Data to process:
_____

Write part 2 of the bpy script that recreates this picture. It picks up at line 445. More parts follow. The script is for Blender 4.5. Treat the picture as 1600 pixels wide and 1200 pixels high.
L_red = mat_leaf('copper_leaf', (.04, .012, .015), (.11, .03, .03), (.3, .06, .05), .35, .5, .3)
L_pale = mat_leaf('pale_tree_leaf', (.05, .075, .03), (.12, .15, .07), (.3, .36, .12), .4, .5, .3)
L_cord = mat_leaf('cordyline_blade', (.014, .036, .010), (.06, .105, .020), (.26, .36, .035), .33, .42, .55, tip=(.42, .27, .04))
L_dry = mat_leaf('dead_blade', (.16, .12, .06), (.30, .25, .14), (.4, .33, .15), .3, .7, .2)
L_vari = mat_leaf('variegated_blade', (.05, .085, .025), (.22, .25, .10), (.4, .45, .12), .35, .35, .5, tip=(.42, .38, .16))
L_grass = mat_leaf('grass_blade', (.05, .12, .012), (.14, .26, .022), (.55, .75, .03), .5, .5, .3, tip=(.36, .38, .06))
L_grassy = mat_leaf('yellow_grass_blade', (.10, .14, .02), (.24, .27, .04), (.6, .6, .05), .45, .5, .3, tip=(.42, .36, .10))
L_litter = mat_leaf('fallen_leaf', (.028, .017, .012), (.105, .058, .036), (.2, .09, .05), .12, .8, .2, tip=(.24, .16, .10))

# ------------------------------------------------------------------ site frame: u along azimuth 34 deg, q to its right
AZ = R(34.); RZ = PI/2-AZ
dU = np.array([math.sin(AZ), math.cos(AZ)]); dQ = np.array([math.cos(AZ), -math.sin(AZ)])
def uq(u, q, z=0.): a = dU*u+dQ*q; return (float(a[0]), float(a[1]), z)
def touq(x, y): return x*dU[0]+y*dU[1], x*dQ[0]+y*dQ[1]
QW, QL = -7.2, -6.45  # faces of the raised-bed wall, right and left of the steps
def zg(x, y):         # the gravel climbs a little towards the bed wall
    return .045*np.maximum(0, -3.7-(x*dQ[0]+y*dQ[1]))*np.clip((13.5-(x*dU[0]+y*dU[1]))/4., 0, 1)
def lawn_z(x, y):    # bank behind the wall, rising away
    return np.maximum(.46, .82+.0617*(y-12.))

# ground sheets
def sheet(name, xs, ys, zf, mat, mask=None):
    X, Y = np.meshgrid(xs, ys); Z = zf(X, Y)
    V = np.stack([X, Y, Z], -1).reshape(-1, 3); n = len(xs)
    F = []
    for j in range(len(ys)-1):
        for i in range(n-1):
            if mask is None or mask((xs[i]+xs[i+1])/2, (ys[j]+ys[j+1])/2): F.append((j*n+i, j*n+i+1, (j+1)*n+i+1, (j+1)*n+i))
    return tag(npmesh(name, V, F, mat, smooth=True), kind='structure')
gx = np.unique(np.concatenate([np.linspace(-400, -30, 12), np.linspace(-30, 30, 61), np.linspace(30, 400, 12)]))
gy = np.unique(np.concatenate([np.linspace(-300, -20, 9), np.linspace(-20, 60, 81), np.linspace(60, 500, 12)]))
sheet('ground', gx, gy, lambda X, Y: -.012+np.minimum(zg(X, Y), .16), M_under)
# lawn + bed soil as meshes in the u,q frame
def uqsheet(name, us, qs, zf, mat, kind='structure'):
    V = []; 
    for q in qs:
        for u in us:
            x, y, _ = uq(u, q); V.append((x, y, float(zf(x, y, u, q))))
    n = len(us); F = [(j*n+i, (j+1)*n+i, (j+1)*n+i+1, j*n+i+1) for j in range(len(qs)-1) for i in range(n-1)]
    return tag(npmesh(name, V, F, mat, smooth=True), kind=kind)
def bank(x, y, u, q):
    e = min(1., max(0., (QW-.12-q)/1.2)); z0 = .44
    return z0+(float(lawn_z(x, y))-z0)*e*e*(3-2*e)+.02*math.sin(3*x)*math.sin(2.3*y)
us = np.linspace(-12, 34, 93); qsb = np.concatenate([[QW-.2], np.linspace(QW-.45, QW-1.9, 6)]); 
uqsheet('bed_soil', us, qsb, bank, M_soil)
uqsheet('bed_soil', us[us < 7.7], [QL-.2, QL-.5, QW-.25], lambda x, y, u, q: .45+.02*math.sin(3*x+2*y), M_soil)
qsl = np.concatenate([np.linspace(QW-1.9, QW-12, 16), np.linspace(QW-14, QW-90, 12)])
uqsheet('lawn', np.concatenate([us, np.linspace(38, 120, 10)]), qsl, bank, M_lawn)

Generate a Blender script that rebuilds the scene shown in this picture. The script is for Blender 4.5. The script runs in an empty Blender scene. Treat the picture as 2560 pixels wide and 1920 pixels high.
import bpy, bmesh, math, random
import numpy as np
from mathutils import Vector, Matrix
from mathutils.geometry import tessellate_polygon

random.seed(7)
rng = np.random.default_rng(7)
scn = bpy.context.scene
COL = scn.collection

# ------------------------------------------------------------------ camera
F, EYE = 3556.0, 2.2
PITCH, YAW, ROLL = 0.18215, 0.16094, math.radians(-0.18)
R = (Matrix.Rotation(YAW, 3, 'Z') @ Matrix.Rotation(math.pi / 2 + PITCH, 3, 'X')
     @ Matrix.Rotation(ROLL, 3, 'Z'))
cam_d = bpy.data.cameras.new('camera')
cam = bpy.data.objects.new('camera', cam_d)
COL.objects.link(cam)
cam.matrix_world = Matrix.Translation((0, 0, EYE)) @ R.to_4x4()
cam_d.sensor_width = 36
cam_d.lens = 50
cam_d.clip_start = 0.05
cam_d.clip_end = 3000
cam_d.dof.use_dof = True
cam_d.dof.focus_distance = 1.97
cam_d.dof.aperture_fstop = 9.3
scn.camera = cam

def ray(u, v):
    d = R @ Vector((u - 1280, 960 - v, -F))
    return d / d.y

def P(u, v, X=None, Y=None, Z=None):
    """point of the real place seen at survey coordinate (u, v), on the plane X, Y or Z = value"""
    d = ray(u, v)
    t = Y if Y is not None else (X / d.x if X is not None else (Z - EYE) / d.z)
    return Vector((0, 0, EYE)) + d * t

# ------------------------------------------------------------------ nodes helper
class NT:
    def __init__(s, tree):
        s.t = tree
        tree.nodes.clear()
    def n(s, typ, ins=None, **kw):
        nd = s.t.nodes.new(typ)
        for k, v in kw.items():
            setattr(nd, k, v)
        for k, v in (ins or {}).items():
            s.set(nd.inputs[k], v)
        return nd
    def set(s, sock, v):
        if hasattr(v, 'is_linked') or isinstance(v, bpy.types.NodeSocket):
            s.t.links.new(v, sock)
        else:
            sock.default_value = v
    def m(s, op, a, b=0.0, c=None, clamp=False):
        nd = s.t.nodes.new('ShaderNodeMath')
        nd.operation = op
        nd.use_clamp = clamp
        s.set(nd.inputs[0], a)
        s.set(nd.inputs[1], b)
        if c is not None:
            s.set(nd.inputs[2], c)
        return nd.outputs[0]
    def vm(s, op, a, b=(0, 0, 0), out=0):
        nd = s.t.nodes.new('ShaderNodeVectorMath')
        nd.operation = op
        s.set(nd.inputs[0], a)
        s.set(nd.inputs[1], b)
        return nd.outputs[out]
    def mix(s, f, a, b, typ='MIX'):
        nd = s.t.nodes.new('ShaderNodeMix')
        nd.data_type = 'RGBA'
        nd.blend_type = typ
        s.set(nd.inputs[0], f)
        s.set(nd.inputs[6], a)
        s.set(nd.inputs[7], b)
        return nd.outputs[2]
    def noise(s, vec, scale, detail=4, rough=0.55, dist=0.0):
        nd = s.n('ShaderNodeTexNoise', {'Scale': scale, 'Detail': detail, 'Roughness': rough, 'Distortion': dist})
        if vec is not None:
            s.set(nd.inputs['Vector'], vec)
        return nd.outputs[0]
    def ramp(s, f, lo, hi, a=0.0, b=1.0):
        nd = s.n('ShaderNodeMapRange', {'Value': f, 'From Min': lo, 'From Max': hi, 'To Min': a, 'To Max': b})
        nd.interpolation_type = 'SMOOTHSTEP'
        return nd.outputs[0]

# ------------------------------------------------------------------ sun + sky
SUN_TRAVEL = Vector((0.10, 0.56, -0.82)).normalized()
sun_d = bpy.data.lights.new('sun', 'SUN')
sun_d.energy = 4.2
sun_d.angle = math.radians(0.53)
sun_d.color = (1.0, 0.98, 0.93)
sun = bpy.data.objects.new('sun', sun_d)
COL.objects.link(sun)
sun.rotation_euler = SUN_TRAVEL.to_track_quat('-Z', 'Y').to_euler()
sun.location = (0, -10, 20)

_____

What to do:
Start with the line that holds "Generate a Blender" and finish with the line that holds "return Vector((0, 0, EYE)) + d * t". Transcribe each line in between exactly, and those two as well.

The reply:
Generate a Blender script that rebuilds the scene shown in this picture. The script is for Blender 4.5. The script runs in an empty Blender scene. Treat the picture as 2560 pixels wide and 1920 pixels high.
import bpy, bmesh, math, random
import numpy as np
from mathutils import Vector, Matrix
from mathutils.geometry import tessellate_polygon

random.seed(7)
rng = np.random.default_rng(7)
scn = bpy.context.scene
COL = scn.collection

# ------------------------------------------------------------------ camera
F, EYE = 3556.0, 2.2
PITCH, YAW, ROLL = 0.18215, 0.16094, math.radians(-0.18)
R = (Matrix.Rotation(YAW, 3, 'Z') @ Matrix.Rotation(math.pi / 2 + PITCH, 3, 'X')
     @ Matrix.Rotation(ROLL, 3, 'Z'))
cam_d = bpy.data.cameras.new('camera')
cam = bpy.data.objects.new('camera', cam_d)
COL.objects.link(cam)
cam.matrix_world = Matrix.Translation((0, 0, EYE)) @ R.to_4x4()
cam_d.sensor_width = 36
cam_d.lens = 50
cam_d.clip_start = 0.05
cam_d.clip_end = 3000
cam_d.dof.use_dof = True
cam_d.dof.focus_distance = 1.97
cam_d.dof.aperture_fstop = 9.3
scn.camera = cam

def ray(u, v):
    d = R @ Vector((u - 1280, 960 - v, -F))
    return d / d.y

def P(u, v, X=None, Y=None, Z=None):
    """point of the real place seen at survey coordinate (u, v), on the plane X, Y or Z = value"""
    d = ray(u, v)
    t = Y if Y is not None else (X / d.x if X is not None else (Z - EYE) / d.z)
    return Vector((0, 0, EYE)) + d * t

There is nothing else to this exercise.